It finished 2016 with 56,571 new-vehicle registrations, down 6.1 per cent on the previous year, and managed 2.5 per cent growth last year to reach 58,000 units. To the end of September this year, VW’s sales are running lineball with the same period in 2017, up 0.5 per cent with 42,781 sales.

Roy Morgan’s independent Australian survey results reflect VW’s internal research, with the company’s global head of sales, marketing and aftersales Juergen Stackmann telling GoAuto at the Tokyo motor show in October last year that its brand image had improved across major markets after taking a hit with the emissions scandal.

“If you look at the image data of the Volkswagen brand, clearly we see a pretty progressive upswing now of the brand image basically through the world,” he said.

“People are still cognisant of the facts, but we really are starting to see that the brand is overcoming the issues now with new technology. We have a fresh mission in mind, and the changes we have done to the brand and our group, actually I think this is recognised by our consumers.

“Our consumers are very loyal to the brand.
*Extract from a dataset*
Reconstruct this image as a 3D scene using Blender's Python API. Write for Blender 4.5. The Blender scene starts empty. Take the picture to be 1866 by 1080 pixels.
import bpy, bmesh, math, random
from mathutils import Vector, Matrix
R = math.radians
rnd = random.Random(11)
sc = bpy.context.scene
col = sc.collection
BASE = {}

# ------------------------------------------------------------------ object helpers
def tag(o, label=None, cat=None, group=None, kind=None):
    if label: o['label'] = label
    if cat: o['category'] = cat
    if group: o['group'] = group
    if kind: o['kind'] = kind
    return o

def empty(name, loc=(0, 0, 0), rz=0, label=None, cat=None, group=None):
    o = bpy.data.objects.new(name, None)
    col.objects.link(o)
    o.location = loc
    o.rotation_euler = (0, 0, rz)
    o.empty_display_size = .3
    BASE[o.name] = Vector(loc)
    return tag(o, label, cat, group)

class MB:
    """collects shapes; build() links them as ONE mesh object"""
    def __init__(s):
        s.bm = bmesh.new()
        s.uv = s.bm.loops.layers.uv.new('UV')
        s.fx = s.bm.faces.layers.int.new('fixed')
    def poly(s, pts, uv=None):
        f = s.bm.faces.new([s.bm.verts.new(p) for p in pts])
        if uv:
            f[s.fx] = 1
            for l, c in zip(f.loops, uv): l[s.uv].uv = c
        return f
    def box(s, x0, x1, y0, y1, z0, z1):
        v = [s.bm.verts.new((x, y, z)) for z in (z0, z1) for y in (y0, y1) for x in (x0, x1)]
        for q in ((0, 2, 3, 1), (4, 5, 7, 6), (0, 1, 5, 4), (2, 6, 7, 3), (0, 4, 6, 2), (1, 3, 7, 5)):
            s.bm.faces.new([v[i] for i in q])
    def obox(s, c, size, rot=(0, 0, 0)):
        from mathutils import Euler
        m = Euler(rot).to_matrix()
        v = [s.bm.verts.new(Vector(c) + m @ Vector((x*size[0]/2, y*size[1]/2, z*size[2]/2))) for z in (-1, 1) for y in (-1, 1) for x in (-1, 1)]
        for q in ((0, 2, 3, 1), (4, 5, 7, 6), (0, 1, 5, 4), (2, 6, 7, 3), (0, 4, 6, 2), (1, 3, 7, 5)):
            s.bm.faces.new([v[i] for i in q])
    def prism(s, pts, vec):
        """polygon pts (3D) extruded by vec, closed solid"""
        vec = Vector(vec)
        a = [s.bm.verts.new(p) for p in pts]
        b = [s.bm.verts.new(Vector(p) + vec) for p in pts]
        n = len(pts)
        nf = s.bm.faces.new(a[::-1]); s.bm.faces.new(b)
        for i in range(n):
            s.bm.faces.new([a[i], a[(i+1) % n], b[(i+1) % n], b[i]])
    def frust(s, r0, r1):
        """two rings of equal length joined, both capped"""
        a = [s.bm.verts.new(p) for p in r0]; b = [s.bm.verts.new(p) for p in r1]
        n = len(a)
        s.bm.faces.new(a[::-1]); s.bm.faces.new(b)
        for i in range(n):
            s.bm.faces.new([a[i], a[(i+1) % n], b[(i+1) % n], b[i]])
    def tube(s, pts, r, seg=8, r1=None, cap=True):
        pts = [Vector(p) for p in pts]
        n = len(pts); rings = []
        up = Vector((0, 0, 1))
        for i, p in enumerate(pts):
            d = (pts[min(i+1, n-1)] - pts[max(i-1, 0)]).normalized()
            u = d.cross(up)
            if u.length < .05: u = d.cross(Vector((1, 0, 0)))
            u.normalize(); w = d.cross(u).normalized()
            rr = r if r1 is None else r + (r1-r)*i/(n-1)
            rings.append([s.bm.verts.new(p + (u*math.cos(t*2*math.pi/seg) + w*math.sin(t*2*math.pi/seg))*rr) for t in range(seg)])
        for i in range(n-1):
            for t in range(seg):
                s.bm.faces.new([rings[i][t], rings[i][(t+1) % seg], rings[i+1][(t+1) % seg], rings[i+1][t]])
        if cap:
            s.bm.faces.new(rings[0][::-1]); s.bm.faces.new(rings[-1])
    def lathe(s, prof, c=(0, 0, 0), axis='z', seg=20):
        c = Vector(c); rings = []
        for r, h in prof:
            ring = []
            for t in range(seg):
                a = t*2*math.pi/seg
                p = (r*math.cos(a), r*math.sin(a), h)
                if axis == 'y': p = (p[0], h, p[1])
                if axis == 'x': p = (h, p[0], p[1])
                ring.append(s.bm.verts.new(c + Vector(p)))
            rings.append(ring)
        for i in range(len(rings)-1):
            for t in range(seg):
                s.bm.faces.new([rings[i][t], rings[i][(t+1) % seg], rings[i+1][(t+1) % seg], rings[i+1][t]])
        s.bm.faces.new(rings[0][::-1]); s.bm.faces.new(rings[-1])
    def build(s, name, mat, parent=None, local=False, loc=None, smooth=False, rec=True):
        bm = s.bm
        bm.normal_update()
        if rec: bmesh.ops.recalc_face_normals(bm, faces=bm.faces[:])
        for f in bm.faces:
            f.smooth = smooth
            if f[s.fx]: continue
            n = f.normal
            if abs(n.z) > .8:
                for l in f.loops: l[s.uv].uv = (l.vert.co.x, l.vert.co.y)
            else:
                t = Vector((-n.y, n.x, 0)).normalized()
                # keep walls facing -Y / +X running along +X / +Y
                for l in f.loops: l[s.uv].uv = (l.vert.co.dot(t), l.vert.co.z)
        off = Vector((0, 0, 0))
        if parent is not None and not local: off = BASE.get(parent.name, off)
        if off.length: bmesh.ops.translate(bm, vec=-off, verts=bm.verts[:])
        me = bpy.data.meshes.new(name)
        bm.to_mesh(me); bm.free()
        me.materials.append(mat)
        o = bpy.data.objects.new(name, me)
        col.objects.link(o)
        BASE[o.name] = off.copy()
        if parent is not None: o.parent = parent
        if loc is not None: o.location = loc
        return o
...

You see this now, our sales numbers over the last years, we are very happy to see basically a very strong restrengthening of the Volkswagen brand image around the world.”


Interbrand’s respected 2018 Best Global Brands report released last week also placed VW in a reasonably strong position, emerging as the eighth most valuable automotive brand – valued at $US12.2 billion ($A17.2b), up six per cent over last year.

This positioned it behind Toyota, in first, Mercedes-Benz, BMW, Honda, Ford, Hyundai and Nissan, but ahead of fellow VW Group brands Audi and Porsche, as well as Kia, Land Rover, Ferrari, Mini and Subaru.

Reflecting broader trends in the Australian auto industry, Roy Morgan’s latest survey results also show that 20.6 per cent of respondents who said they were planning to buy a new vehicle within 12 months were in the market for a ‘small vehicle’ – whether passenger car or SUV – compared to 7.7 per cent intending to purchase a medium-sized vehicle and 3.6 per cent a large model.

In other categories, mid-size SUVs were clearly the most appealing to would-be buyers, with 16.6 per cent of respondents planning to buy from this market segment, compared to 13.3 per cent for large SUVs (the biggest single percentage change, up from 11%), 7.1 per cent for small SUVs and 1.9 per cent for upper-large SUVs.